All of the data below must be repeated exactly.

--

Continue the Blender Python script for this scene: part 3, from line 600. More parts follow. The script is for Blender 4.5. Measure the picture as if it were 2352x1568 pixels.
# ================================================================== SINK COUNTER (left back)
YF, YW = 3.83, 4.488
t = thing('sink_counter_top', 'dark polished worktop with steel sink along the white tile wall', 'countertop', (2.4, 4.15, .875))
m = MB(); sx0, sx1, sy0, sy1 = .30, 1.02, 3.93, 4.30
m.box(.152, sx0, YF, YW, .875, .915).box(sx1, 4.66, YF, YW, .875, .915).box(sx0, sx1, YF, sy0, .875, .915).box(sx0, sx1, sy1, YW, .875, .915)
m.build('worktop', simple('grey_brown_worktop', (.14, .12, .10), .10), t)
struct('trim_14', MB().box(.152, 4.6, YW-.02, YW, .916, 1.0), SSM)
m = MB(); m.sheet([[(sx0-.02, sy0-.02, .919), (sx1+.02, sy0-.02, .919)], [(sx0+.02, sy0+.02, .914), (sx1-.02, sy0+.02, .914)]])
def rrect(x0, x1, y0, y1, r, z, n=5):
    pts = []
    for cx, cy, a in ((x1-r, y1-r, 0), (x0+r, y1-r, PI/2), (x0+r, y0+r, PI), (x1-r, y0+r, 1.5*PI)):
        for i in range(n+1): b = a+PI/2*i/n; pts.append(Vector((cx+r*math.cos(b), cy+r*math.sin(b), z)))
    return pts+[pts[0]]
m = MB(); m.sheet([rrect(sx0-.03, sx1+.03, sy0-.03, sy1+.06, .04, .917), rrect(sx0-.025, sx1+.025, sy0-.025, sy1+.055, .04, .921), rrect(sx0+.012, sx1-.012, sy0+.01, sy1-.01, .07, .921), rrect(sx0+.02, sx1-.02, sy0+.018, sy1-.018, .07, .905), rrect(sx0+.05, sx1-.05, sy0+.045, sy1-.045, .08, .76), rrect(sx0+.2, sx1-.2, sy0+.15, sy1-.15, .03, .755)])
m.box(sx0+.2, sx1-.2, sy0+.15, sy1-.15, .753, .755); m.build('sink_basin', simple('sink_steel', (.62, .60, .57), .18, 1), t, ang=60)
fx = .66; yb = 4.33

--

### Response
Continue the Blender Python script for this scene: part 3, from line 600. More parts follow. The script is for Blender 4.5. Measure the picture as if it were 2352x1568 pixels.
# ================================================================== SINK COUNTER (left back)
YF, YW = 3.83, 4.488
t = thing('sink_counter_top', 'dark polished worktop with steel sink along the white tile wall', 'countertop', (2.4, 4.15, .875))
m = MB(); sx0, sx1, sy0, sy1 = .30, 1.02, 3.93, 4.30
m.box(.152, sx0, YF, YW, .875, .915).box(sx1, 4.66, YF, YW, .875, .915).box(sx0, sx1, YF, sy0, .875, .915).box(sx0, sx1, sy1, YW, .875, .915)
m.build('worktop', simple('grey_brown_worktop', (.14, .12, .10), .10), t)
struct('trim_14', MB().box(.152, 4.6, YW-.02, YW, .916, 1.0), SSM)
m = MB(); m.sheet([[(sx0-.02, sy0-.02, .919), (sx1+.02, sy0-.02, .919)], [(sx0+.02, sy0+.02, .914), (sx1-.02, sy0+.02, .914)]])
def rrect(x0, x1, y0, y1, r, z, n=5):
    pts = []
    for cx, cy, a in ((x1-r, y1-r, 0), (x0+r, y1-r, PI/2), (x0+r, y0+r, PI), (x1-r, y0+r, 1.5*PI)):
        for i in range(n+1): b = a+PI/2*i/n; pts.append(Vector((cx+r*math.cos(b), cy+r*math.sin(b), z)))
    return pts+[pts[0]]
m = MB(); m.sheet([rrect(sx0-.03, sx1+.03, sy0-.03, sy1+.06, .04, .917), rrect(sx0-.025, sx1+.025, sy0-.025, sy1+.055, .04, .921), rrect(sx0+.012, sx1-.012, sy0+.01, sy1-.01, .07, .921), rrect(sx0+.02, sx1-.02, sy0+.018, sy1-.018, .07, .905), rrect(sx0+.05, sx1-.05, sy0+.045, sy1-.045, .08, .76), rrect(sx0+.2, sx1-.2, sy0+.15, sy1-.15, .03, .755)])
m.box(sx0+.2, sx1-.2, sy0+.15, sy1-.15, .753, .755); m.build('sink_basin', simple('sink_steel', (.62, .60, .57), .18, 1), t, ang=60)
fx = .66; yb = 4.33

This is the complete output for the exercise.